We have been hearing a lot lately about the imperative for “liberal Zionists” to speak out. Israel is a democratic country with a bewildering array of political parties and ideologies (almost all of which have some representation in its parliament), and if American Jews wish to identify with a particular brand of Israeli politics, there’s nothing wrong with that. I may disagree with some of the political views expressed on the Zionist left, but I consider the debate with those who are devoted to Israel but who wish to improve it in various ways, arguments undertaken, as Jewish tradition calls it, “for the sake of heaven,” which ought to be conducted with civility and respect on both sides and mutual commitment to Jewish peoplehood. Israel does not need blind devotion from its foreign friends or from Diaspora Jews. Nor does it require anyone to pretend that the Israeli state is perfect. Its democratic system, its politicians and even its military are no more perfect than those in the United States. But it does deserve a degree of respect that I think is lacking lately from some who call themselves liberal Zionists.

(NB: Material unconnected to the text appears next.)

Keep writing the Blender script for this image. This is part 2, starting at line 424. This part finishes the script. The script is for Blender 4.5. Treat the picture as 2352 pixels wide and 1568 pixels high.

Much ink has been spilled and great deal of space on the Internet has been wasted debating the dubious merits of Peter Beinart’s The Crisis of Zionism, but as off target as his views about American Jewry may be in many respects, his ignorance of Israel has made it a symbol of all that is wrong with the liberal Jewish critique of the country. It’s all well and good for Beinart and other American Jews to wish for peace or to argue that different policies might bring it closer. It’s that they operate in an intellectual vacuum in which the real world dilemmas of Israeli life and the realities of Palestinian nationalism don’t exist.
That’s why, despite the fact that the vast
majority of Israelis desire a two-state solution and are no more enamored of extremist settlers than Beinart, they support the government they elected in 2009 and are almost certain to return it to power when it faces the electorate sometime next year. They do not see their country walking off a cliff bent on suicidal policies as Beinart and others preach. Instead, they believe they are undertaking prudent measures of self-defense and asserting their right to exist in peace and freedom. Israel has achieved much in its 64 years of existence, but it cannot magically transform the political culture of the Palestinians that rejects the legitimacy of any Jewish state no matter where its borders are drawn.
This is a basic truth that most Israelis intuitively understand but which continues to elude some of their liberal American friends. Israeli Independence Day is as good a day as any for some of these preening liberal Zionists to ask themselves why is it that the average Israeli regards their impulse to save Israel from itself with a mixture of humor and contempt? After a generation of territorial withdrawals, peace accords and peace offers that have been consistently rejected by the Palestinians, Israelis are right to view those who act as if the history of the last 20 years never happened as simply irrelevant.
Those American Jews who support Israel against the assault on its existence are often accused by their foes of believing in a mythical Israel and having no conception of the real place. But despite the naivete of some who wish to hear no evil of Israel, it is those liberals and left-wingers who believe that the Jewish state can unilaterally create peace or in any way diminish the ideological and religious opposition of the Muslim and Arab worlds to its existence who are really living in a fantasy world.
Liberal Zionists and other so-called progressives should not feel inhibited from putting forward their vision of what Israel can or should be. But what they first need to do is to show some respect for the people of Israel and demonstrate some understanding of the limits to which their ideas can alter political reality on either side of the security fence. Without that respect and understanding, Israelis are to be forgiven for viewing American liberal Zionism as a thin façade for self-righteous and ignorant claptrap.